Segundo a lei alemã, é ilegal o banco central financiar o Estado através de compras de dívida soberana em mercado primário, mas o Tribunal passou a responsabilidade de decidir sobre isso para o Tribunal de Justiça da União Europeia.
É pouco provável que esta contestação por parte dos alemães tenha algum impacto prático para as políticas do BCE. Só a avaliação do processo por parte do Tribunal de Justiça da União Europeia vai demorar meses, o que significa que uma decisão só virá no final do programa ou mesmo depois. Não obstante, é interessante perceber porque estão os alemães a pôr em causa um programa de estímulos que permitiu à zona euro manter-se intacta enquanto atravessava uma recessão económica e uma crise financeira que ameaçavam provocar um desmembramento.
Além do facto de as taxas de juro ultra baixas penalizarem especialmente os aforradores alemães, existe um outro motivo para os alemães terem maior sensibilidade negativa a programas de estímulo monetário que implicam “imprimir dinheiro” e uma Constituição que seja particularmente dura em relação a isso. Esse motivo remonta a uma decisão que os alemães tomaram há cerca de 100 anos, acerca da estratégia de financiamento das despesas da Primeira Guerra Mundial.
Ao contrário do que decidiu fazer o governo francês da altura, que financiou as despesas de guerra através do aumento de impostos (foi a primeira vez que foi introduzido um imposto sobre rendimento no país), o Imperador e o Parlamento alemão decidiram unanimemente financiar as despesas de guerra através do endividamento do Estado. Uma estratégia que assentava na premissa de que a Alemanha iria ganhar a guerra e iria conseguir repagar as suas dívidas através da anexação de regiões industriais em torno do país e da cobrança de indeminizações de guerra a outros países.
A Alemanha acabou, efetivamente, por perder a guerra e, apesar de ter sido o país que viu os seus recursos económicos menos danificados – o que lhe daria condições para recuperar mais facilmente –, a estratégia de financiamento da guerra deixou o Estado alemão extremamente endividado. Por cima deste endividamento, o Tratado de Versalhes exigiu à Alemanha pesadas indemnizações de guerra, o que piorou ainda mais a situação financeira do Estado alemão.
Focada em manter-se alinhada com o Tratado de Versalhes e com as suas responsabilidades financeiras, a recentemente estabelecida República alemã decidiu “imprimir” dinheiro para pagar o que devia. Esta política de expansão monetária para pagar as dívidas levou a uma rápida e exponencial desvalorização do marco alemão, que levou a níveis inflacionistas de tal ordem elevados que aparentemente o banco central alemão não conseguia construir fábricas de notas suficientemente rápido para fazer face à procura por notas. Segundo os dados estatísticos, os preços no país subiram 15 vezes entre junho de 1922 e dezembro desse ano. Esta hiperinflação resultou numa grave crise económica e social da qual o país só recuperou no final dos anos 20.

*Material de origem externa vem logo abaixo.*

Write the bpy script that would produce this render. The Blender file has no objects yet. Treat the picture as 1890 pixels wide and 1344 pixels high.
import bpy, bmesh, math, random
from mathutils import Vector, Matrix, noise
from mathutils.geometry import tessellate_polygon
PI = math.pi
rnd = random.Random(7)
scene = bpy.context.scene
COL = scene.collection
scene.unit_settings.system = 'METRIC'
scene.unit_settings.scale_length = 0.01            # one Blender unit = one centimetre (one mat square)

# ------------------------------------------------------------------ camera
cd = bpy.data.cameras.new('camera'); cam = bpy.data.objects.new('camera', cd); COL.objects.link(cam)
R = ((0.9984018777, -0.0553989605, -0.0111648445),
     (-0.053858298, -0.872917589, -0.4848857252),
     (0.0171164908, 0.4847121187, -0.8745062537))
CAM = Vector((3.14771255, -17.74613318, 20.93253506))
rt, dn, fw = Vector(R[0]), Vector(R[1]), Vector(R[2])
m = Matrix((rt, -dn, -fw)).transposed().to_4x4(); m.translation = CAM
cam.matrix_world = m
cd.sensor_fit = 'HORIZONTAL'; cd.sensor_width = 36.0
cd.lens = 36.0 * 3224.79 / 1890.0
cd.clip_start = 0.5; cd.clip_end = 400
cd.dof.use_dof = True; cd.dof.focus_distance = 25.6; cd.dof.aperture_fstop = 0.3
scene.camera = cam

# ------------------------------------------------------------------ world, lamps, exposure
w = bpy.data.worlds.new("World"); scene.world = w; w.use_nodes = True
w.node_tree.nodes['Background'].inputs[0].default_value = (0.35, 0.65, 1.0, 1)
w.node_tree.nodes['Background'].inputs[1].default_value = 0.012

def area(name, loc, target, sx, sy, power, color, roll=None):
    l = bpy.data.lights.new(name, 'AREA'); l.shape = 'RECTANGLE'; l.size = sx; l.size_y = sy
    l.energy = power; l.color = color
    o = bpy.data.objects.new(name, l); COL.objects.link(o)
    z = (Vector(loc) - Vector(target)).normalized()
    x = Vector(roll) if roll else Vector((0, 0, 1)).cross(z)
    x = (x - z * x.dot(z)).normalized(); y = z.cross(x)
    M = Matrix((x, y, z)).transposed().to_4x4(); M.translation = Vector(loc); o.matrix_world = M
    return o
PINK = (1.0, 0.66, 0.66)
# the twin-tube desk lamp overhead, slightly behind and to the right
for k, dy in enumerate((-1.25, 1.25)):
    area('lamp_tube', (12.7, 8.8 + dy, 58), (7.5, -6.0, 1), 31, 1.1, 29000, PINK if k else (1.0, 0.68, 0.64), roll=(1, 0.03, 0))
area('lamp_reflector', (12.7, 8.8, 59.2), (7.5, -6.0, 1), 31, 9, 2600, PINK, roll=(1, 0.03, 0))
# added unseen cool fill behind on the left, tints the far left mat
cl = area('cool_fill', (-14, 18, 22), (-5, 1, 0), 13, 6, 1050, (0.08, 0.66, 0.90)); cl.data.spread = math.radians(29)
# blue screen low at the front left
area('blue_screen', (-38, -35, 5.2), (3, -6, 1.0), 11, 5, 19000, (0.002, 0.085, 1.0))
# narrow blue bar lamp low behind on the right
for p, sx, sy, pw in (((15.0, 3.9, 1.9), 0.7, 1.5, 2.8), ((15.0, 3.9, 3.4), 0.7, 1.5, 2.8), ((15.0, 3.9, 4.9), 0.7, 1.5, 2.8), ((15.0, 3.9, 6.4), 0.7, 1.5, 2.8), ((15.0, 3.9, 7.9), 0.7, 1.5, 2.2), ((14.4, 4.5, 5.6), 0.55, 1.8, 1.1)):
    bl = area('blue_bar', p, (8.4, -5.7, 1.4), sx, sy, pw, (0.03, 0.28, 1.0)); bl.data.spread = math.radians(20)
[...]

Estava a Alemanha a dar os primeiros passos na recuperação económica, quando em setembro de 1929 os mercados acionistas norte-americanos começaram a afundar, dando os primeiros indícios de uma crise financeira e económica que se iria alastrar globalmente e viria a ser conhecida como Grande Depressão.
Duas graves crises económicas em menos de uma década foram demais para o povo alemão. No início dos anos 30, os partidos mais extremistas ganharam popularidade. No dia 30 de janeiro de 1933 Adolf Hitler foi eleito chanceler da Alemanha.